Serra and Christo have both made art that killed. I think....or is that just an urban legend?
- sally mckay 4-13-2004 6:21 am


"As the work grew in size, one worker was killed by one such piece, "Joplin", and another worker lost a leg during a de-installation. The floors of the Castelli SoHo gallery collapsed under the weight of Serra's work during this period."
(paragraph 14).
I do love Serra's work. His installation at Gagosian last Summer gave me vertigo - in a good way - and I think his piece up at Storm King is an example of a sculpture working within its environment in a good way.

- selma 4-13-2004 7:01 pm [add a comment]


As someone in a bar once said, "Serra, he's that guy that kills people with statues, right?" He doesn't like to talk about those incidents any more than Christo does, but Serra often "kills" in the sense that stand-up comics use the word; Christo is more likely to suffocate the viewer.
- alex 4-13-2004 7:23 pm [add a comment]


I don't love Serra's work, but I did find myself reluctantly impressed and frightened by the Gagosian show.
- sally mckay 4-13-2004 7:58 pm [add a comment]


Serra makes me want to make all art at less than 10 kilobytes.
- tom moody 4-13-2004 8:07 pm [add a comment]


"He's the enemy! It's big-dick art. A lot of money and heft; portentous, guy, masters-of-the-universe stuff." An artist friend decreed, "You have to say his sculpture killed someone," while another branded Serra "a grandiose and irrelevant asshole." (I should mention that this person saw Serra two years ago wearing a T-shirt that simply said "Fuck You.")."

- selma 4-13-2004 8:23 pm [add a comment]


Our pal Steve DiB encountered Serra when they were both involved in a Matthew Barney movie. Later he ran into him at an opening and tried to start a conversation with “we were in the same movie.” Serra looked at him, said “I know”, and turned away. But they say Mantegna was a real jerk, and 500 years later no one holds it against his art.

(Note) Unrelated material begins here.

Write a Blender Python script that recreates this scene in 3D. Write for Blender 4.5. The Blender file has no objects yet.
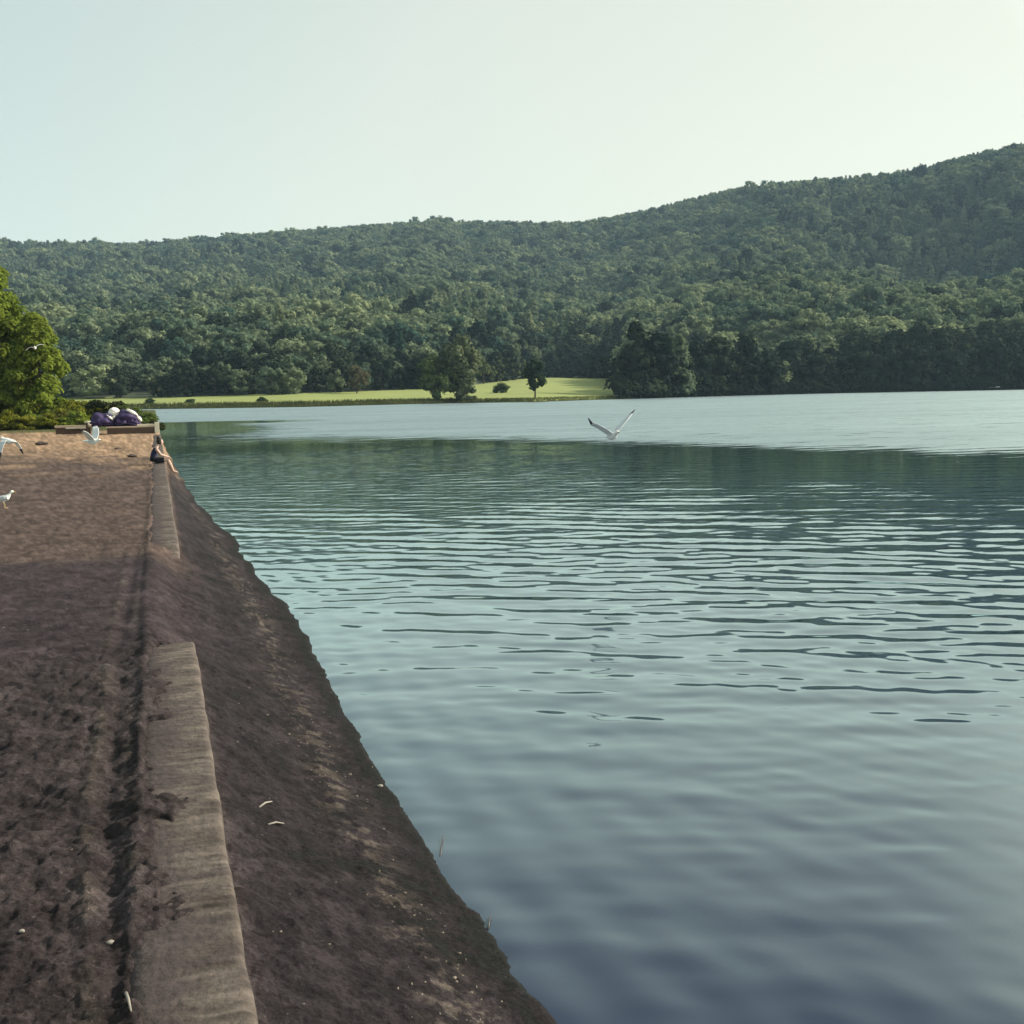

Saltz’s review is pretty good. I recall that our man Jim (without much contemporary art background) was impressed by Switch. It was engaging and surprising in a visceral, perceptual capacity, working on mind and body at a level that precedes interpretation. Some people will always resent too much money, too much size, and work that’s supported by both, but I think Serra is more subtle than he’s often given credit for, although he certainly represents the continuation of a great American tradition of big violent art that goes back to Abstract Expressionism. It’s easy to understand why a generation brought up on special effects movies and cosmic-scale comic books would respond.
- alex 4-13-2004 9:38 pm [add a comment]


Yes, visceral - my vertigo certainly attested to that.
I am having a hard time understanding what is violent about his work. Is it the physical weight of the work and the seeming deception of gravity? Or that it killed (but that is not the work as a complete installed piece)?
I would use the word subtle too.
I am glad you separate the man’s reputation from his art, thank you.

- selma 4-13-2004 10:08 pm [add a comment]


  • Between violent and violence there seems to be an interesting shift of emphasis between raw physical force and the social dimensions of force. Metaphorizing between the two may be at the root of some people’s animus against Serra.

    I suppose we might say “delicately balanced” about the house of card or prop pieces, which sounds pretty, but the chance of collapse is always there as an implicit violence. Then there are the pieces where he flung molten metal the way Pollock flung paint. Pollock’s exertions produced paintings that perhaps appear less “violent” than those of de Kooning or Kline, but his physical activity seems to have had more influence in the end, and hot metal is genuinely dangerous.

    All of AbEx is founded in the psycho/sexual violence of the Surrealist reading of Freud, perhaps best exemplified by Gorky. His paintings are exquisite and delicate, but also incredibly violent and painful. No surprise he was a suicide, but then so was Rothko, who represents the sublime side of AbEx, reminding us that the concept of the sublime has perhaps taken a road opposite that of violence: forgetting Burke’s notion that it is founded in “terror.”

    Chave is not exactly wrong when she says that Minimalism reveals something “usually far more attractively masked”, but some of us think the unmasking was a service, correcting an imbalance in the equation between individual neurosis and broader cultural pathology, rather than a deployment of controlling power. Certainly Serra’s power was puny in comparison to the coalition (spearheaded by a Federal judge) that destroyed the Tilted Arc. That was an act of violence.
    - alex 4-16-2004 10:24 pm [add a comment]



i could care less if he's a jerk. these things could last as long as anything on the planet. that is unless the scrap value would someday outweigh the art value. i thought the last gagosian show very much took a turn towards the feminine (if you know what i mean). some sort of strategy to quell the phallic critique.
- bill 4-14-2004 2:29 am [add a comment]


"these things could last as long as anything on the planet." ... is that a good thing or a bad thing?
- sally mckay 4-14-2004 2:56 am [add a comment]


Rust never sleeps.
- tom moody 4-14-2004 3:10 am [add a comment]


thats the beauty part, its just a thing.